Sunday, February 3, 2013

The Ambiguities of Terror

from Son of the Morning Star by Evan S. Connell 
In his book [My Life on the Plains] Custer reproduced a telegram from [General] Sherman to [President] Grant, dated one week after the slaughter, which says in part: "We must act with vindictive earnestness against the Sioux, even to their extermination, men, women, and children. Nothing less will reach the root of the case." If one word of this extraordinary telegram is altered it reads like a message from Eichmann to Hitler.
"The slaughter" to which Connell refers is the 1866 incident in which a band of Oglala Sioux massacred eighty soldiers, under the command of an idiot named Captain William Fetterman, who disobeyed orders, marched his men onto Sioux-controlled land (where he was distinctly told not to go), decided to chase down a few Indians, and was lured into an Oglala trap. My poem about the incident arose from reading the eyewitness accounts of the troopers who were sent to clean up the battlefield. I know I've posted it here before, but I'll give it to you again.
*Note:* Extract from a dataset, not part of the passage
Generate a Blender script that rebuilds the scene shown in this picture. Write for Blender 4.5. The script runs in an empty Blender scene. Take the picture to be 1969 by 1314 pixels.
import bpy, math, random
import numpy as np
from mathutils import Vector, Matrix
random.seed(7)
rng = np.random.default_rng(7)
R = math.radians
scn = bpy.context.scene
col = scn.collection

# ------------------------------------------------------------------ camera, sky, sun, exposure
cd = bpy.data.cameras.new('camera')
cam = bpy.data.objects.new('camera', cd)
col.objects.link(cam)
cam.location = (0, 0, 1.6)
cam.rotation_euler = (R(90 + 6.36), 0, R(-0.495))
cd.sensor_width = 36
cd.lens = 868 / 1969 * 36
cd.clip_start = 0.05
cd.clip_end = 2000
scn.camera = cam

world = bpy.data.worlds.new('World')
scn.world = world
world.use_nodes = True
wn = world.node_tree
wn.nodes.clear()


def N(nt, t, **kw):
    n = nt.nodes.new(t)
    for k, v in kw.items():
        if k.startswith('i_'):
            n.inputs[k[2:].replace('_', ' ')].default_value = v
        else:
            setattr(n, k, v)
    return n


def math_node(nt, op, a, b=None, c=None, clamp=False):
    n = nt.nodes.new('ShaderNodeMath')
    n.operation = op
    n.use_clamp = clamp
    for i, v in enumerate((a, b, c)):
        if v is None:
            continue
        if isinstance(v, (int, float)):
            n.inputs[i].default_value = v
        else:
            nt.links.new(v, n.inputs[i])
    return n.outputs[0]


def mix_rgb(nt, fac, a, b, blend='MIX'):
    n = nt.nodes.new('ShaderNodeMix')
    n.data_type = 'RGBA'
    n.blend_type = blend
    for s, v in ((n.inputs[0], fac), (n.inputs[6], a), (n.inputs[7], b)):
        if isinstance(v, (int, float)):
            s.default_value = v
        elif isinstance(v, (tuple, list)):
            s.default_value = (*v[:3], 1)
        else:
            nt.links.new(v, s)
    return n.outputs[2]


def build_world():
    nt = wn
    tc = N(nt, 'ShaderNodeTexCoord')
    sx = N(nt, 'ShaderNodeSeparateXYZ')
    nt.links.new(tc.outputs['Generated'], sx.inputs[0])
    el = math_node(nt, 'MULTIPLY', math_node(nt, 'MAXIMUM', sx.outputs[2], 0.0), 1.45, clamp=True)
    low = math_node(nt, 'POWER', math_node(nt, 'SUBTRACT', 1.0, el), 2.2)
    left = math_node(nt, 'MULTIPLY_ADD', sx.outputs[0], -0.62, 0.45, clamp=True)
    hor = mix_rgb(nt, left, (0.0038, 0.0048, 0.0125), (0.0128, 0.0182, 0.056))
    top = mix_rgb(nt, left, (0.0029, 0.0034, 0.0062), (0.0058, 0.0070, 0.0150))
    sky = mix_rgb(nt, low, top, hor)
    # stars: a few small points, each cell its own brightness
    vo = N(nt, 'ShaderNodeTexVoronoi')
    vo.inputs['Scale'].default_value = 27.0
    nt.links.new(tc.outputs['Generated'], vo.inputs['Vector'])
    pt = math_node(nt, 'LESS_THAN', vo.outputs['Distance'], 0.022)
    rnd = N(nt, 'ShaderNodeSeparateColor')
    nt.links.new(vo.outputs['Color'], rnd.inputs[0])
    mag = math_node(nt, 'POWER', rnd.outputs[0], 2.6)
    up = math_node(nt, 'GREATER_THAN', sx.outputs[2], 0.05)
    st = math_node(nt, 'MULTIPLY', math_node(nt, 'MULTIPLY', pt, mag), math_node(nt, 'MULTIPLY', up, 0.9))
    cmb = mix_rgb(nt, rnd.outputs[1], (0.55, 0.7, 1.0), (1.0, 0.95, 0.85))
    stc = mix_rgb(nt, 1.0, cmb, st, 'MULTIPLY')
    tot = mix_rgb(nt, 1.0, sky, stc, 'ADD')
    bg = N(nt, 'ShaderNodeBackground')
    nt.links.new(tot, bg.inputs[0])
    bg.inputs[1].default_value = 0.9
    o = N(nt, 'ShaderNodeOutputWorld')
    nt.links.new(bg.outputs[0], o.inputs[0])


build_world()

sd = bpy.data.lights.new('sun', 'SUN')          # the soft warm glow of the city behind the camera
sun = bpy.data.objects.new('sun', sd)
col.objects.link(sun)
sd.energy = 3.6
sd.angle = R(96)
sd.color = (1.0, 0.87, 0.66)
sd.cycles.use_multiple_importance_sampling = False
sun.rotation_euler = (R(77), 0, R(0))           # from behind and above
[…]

The Fate of Captain Fetterman’s Command

            1866

At first light we saw our enemies
on the bluff
silver flashing in their hair

a glory of sun as they rode away laden
with tunics saddles boots arrows
still piercing the cracked boots

piercing our silent comrades
and just visible in the dawn
we saw wolves and coyotes

skulking along the verge
crows buzzards eagles circling
the sun-spattered meadow

but not one white body was disturbed
for we hear that salt permeates
the whole system of our race

which protects us from the wild
to some degree but it was strange
that nothing had eaten the horses either

except for flies which swarmed in thick
like the stench
all day we waited

till the doctor finished his report then
they told us to pack our friends
into the ammunition wagons

this was our job they said to retch
to stumble into the field to grasp
at wrists at ankles dissolving to pulp

under our grip to vomit to weep
to stare at masks pounded bloody with stones
bloated crawling with flies who were they

this was our job but we could not sort
cavalry from infantry all stripped
naked slashed skulls crushed

with war clubs ears noses legs
hacked off and some had
crosses cut on their breasts

faces to the sky
we walked on their hearts
but did not know it in the high grass

This poem will appear within an essay that is forthcoming in the Sewanee Review, a piece that is ostensibly about William Blake but deals more particularly with the way in which poets risk not only their readership but their own aesthetic values for the sake of an unquenchable, insoluble moral distress.

The Fetterman incident continues to haunt me. It seems emblematic of the way in which the intense personal nature of fear can so easily obscure the far larger horrors of genocide--and yet the individual's fear and terror remain entirely recognizable and compelling. So much slaughter continues to arise from these pockets of horror and desperation.

1 comment:

Maureen said...

Your poem is marvelous; those last two lines especially grip.

I hope to have the opportunity to read the essay. It would seem to be particularly pertinent now (I'm thinking, for example, of responses to "Zero Dark Thirty", and the horror that Syria is still).